De acordo com a norma, por opção das empresas, essas alterações já podem ser aplicadas neste ano. Mas se a empresa optar por aplicá-las agora, não poderá mudar de ideia. Por outro lado, a MP diz que o Ministro da Fazenda poderá alterar os percentuais de margem de lucro. “Isso é questionável porque uma mudança só poderia ser feita por lei”, diz a advogada tributarista Mary Elbe Queiroz, do Queiroz Advogados.

Especialistas comemoram o fato de as empresas passarem a ter maior segurança jurídica quanto aos critérios para desqualificação pelo Fisco da margem de lucro usada. Agora, todos estão listados na MP. Além disso, o contribuinte terá 30 dias para apresentar novo cálculo antes de ser autuado. “Isso é importante porque antes a Receita aplicava o método que queria. Muitas discussões na esfera administrativa tratam disso”, afirma a advogada.

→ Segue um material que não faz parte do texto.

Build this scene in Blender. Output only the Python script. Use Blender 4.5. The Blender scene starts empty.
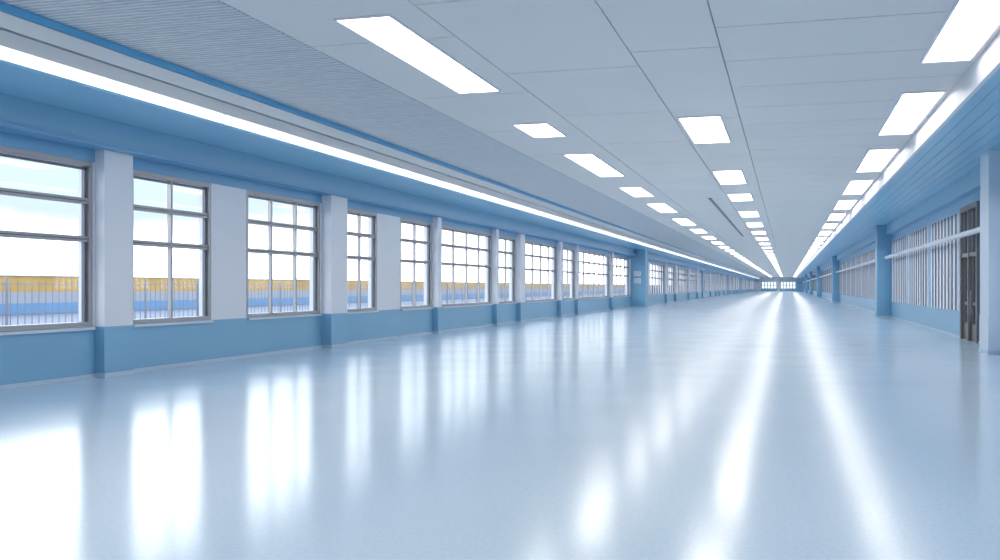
import bpy, math
from mathutils import Vector

scene = bpy.context.scene
scene.view_settings.view_transform = 'Standard'
scene.view_settings.exposure = 0.82

# ------------------------------------------------------------ materials
def lin(c):
    return tuple(((v/255)/12.92 if v/255 <= .04045 else ((v/255+.055)/1.055)**2.4) for v in c)+(1,)

def pmat(name, col, rough=.5, metal=0, spec=.5, noise=0.0, nscale=3.0, emis=None, estr=0):
    m = bpy.data.materials.new(name); m.use_nodes = True
    nt = m.node_tree; b = nt.nodes['Principled BSDF']
    c = lin(col)
    b.inputs['Base Color'].default_value = c
    b.inputs['Roughness'].default_value = rough
    b.inputs['Metallic'].default_value = metal
    b.inputs['Specular IOR Level'].default_value = spec
    tc = nt.nodes.new('ShaderNodeTexCoord')
    if noise > 0:
        n = nt.nodes.new('ShaderNodeTexNoise'); n.inputs['Scale'].default_value = nscale
        n.inputs['Detail'].default_value = 4
        nt.links.new(tc.outputs['Object'], n.inputs['Vector'])
        r = nt.nodes.new('ShaderNodeMix'); r.data_type = 'RGBA'
        r.inputs['A'].default_value = tuple(v*(1-noise) for v in c[:3])+(1,)
        r.inputs['B'].default_value = tuple(min(1, v*(1+noise)) for v in c[:3])+(1,)
        nt.links.new(n.outputs['Fac'], r.inputs['Factor'])
        nt.links.new(r.outputs['Result'], b.inputs['Base Color'])
    if emis:
        b.inputs['Emission Color'].default_value = lin(emis)
        b.inputs['Emission Strength'].default_value = estr
    return m

M_blue   = pmat('paint_blue', (130,180,211), .35, noise=.05, nscale=.6)
M_blued  = pmat('paint_blue_deep', (112,168,206), .35, noise=.05, nscale=.6)
M_bluesof= pmat('paint_blue_soffit', (144,198,228), .3, noise=.04, nscale=.5)
M_trim   = pmat('trim_blue', (92,174,222), .3)
M_white  = pmat('paint_white', (231,232,239), .4, noise=.03, nscale=.8)
M_pblue  = pmat('paint_pale_blue', (206,220,234), .4, noise=.03, nscale=.8)
M_ceil   = pmat('ceiling_tile', (226,224,225), .55, noise=.05, nscale=.35)
M_dark   = pmat('ceiling_joint', (140,143,150), .8)
M_cove   = pmat('cornice_plaster', (230,229,229), .5, noise=.03, nscale=.6)
M_frame  = pmat('window_aluminium', (170,169,171), .35, metal=.35, noise=.08, nscale=2)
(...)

A MP também cria um método de cálculo do preço de transferência para a importação de commodities, chamado de PCI, e estabelece um método para a exportação desse tipo de produto, nomeado de PCEX. Segundo a medida provisória, ambos ainda serão regulamentados. Segundo o tributarista Heleno Taveira Torres, a medida é importante porque 70% das exportações brasileiras são de commodities. “A vantagem é que prevalecerá a média do preço diário da cotação em bolsa para o cálculo do preço de transferência, o que dá segurança jurídica às empresas interessadas”, diz. Para ele, de todas as medidas econômicas, essa é a que trará maior impacto tributário para as empresas.

A MP também alterou o cálculo dos juros que incidem sobre os empréstimos de coligadas no exterior. Em 2010, o governo federal estipulou regras de subcapitalização para limitar o valor dos juros (despesa) que pode ser deduzido do IR e CSLL a pagar. Segundo o advogado Fábio Pallaretti Calcini, do escritório Brasil, Salomão e Mathes Advogados, antes os juros cobrados podiam chegar a 3% de spread, mais a taxa libor. “Com a mudança, a libor continua, mas o percentual do spread será definido pela média do mercado. Não ficará mais fixo em 3%”, explica.